I have made a different approach to this question. I had this question some time ago, and I followed this guide. But it is more complicated and, (I think I remember) the final throughput is low. Please comment if it's not true.
By the way, you only need to tunnel the TCP port 445 for SAMBA Shares to work.
In short, you can create a virtual machine, with VMWare Workstation Player/Pro or any virtualizer sofware, provided they have bridged networking (I only tested with that two versions of VMWare). Install a Linux server distribution of your choice, I chose Ubuntu Server. In network configuration, configure bridged networking. Inside the virtual machine, manually assign an static IP configuration. then create an SSH tunnel to your SAMBA server (obviously through internet), pointing from TCP port 445 in your Virtual Machine, to TCP port 445 too, on the SAMBA server. Once the tunnel is setup, you can access from your Windows 10 computer, typing in your Windows Explorer path bar:
\\<your virtualmachine static IP>\<SAMBA Share in the SAMBA server>\
Now you can access the SAMBA server from your Windows 10 / VMWare-Ubuntu-Server system.

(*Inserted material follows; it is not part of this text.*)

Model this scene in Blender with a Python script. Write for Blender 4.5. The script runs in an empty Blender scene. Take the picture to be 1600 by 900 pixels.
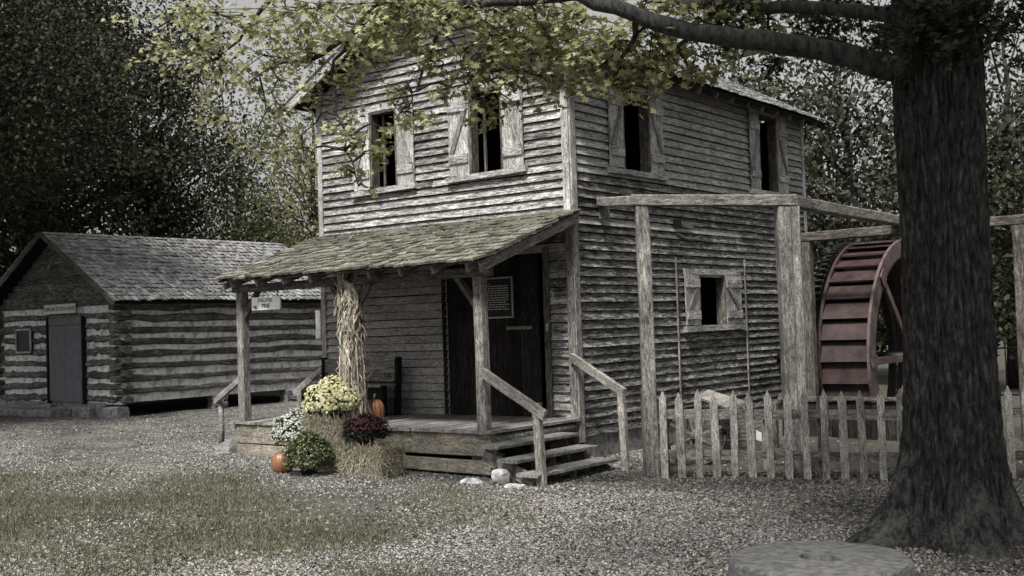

If you need a more broad explanation, you can visit my blog post here.
Notes:
- I think (99% sure) the final throughput, with big files, is what your fiber connection allows. For example, if you have 1Gbps internet in your Windows 10 and 1Gbps in your SAMBA server, for big files, you could see a 130MB/s throughput. I tried with a 300Mbps fiber, and it shows a ~35MB/s throughput. With lots of little files it is different, but it's not because of this approach I made, but, I think, the design of SMB protocol.
- VMWare Workstation Player is free for non-commercial use. You can use it in this setup and there are no drawbacks, related to the Pro version.
- If you want to have this setup in a laptop with Windows, moving in and out of your SAMBA server's LAN, you can do a special trick: assign to the VM-Ubuntu-Server the same local IP as the SAMBA server, so that all your shortcuts to the Samba Shares are the same when you're SSH-tunnelling to your Samba Server, or when you're connecting directly to the SAMBA server, in the same LAN. But don't power on your Virtual Machine inside the SAMBA server's LAN!. I think that would give you some sort of networking problem.
- Regarding the SSH tunnel, you can do a custom
systemctl service, to automate the SSH tunnel at boot, so you only need to power on your virtual machine to get it working.
- I'm not sure whether the bridged networking would work with a wireless connection. If you want to make sure, comment here and I will check it out.